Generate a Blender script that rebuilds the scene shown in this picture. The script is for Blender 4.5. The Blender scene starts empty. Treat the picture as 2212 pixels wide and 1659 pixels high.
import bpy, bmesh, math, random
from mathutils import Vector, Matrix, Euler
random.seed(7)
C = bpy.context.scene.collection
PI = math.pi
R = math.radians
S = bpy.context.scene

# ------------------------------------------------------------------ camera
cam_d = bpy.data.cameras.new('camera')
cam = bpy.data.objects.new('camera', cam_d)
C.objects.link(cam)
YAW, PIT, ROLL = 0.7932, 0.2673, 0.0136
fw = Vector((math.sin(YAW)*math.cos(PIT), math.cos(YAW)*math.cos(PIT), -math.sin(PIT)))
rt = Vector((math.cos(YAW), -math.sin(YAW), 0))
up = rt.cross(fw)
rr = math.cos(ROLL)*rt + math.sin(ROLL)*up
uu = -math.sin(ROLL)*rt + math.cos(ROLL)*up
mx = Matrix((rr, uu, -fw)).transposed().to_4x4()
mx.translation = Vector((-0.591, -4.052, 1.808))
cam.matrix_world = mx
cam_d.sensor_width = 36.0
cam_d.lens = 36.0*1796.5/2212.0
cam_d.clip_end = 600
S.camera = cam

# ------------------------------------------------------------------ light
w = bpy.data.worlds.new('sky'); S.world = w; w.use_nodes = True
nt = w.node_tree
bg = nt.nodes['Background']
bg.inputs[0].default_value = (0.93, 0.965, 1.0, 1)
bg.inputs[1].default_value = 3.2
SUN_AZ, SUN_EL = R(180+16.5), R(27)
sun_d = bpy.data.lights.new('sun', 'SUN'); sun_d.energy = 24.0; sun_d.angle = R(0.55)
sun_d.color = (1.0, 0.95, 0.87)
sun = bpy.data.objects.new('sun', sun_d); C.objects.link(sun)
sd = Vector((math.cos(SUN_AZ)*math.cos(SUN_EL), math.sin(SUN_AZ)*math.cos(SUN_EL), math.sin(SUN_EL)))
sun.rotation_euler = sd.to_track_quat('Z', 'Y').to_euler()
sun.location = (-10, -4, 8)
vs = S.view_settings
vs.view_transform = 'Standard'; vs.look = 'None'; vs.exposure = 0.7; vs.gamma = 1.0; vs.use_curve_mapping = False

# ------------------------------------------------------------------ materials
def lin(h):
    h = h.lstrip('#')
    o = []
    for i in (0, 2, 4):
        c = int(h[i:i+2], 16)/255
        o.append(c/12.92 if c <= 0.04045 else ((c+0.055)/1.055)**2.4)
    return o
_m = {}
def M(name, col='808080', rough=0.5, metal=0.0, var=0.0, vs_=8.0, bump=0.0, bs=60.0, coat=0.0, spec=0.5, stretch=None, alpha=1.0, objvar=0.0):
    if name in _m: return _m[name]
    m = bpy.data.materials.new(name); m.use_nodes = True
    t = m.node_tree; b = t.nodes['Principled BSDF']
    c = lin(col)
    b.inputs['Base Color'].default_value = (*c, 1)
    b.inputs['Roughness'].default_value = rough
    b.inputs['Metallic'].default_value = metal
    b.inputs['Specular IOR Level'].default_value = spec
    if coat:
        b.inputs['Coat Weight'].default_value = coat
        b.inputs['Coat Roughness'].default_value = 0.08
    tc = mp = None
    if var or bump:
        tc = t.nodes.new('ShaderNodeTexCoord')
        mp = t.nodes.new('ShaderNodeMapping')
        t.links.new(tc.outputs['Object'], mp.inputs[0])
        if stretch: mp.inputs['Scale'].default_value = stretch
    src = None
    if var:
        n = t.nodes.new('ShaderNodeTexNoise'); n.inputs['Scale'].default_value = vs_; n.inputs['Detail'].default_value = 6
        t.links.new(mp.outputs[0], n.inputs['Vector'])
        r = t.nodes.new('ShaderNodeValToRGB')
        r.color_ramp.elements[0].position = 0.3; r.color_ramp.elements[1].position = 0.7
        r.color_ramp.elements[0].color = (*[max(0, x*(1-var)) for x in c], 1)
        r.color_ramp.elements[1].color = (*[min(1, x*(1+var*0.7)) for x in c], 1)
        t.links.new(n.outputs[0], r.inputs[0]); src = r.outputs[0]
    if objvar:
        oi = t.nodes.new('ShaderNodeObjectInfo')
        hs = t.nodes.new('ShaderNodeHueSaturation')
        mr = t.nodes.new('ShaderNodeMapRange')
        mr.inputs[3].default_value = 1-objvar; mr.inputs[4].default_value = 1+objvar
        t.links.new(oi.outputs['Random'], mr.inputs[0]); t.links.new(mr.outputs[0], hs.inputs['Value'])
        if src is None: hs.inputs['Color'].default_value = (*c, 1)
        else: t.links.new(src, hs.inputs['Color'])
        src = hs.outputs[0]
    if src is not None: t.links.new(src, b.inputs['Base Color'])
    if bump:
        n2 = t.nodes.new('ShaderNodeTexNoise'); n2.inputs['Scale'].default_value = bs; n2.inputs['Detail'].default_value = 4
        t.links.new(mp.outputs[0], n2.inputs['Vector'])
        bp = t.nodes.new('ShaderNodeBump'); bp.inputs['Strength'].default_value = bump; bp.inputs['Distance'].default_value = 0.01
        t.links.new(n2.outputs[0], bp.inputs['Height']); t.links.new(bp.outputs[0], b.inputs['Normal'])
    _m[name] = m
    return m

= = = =

- [REQUIREMENT]
Tally the lines of the listing in which the word "scene" occurs, and state the total alone.

- [FULL OUTPUT]
3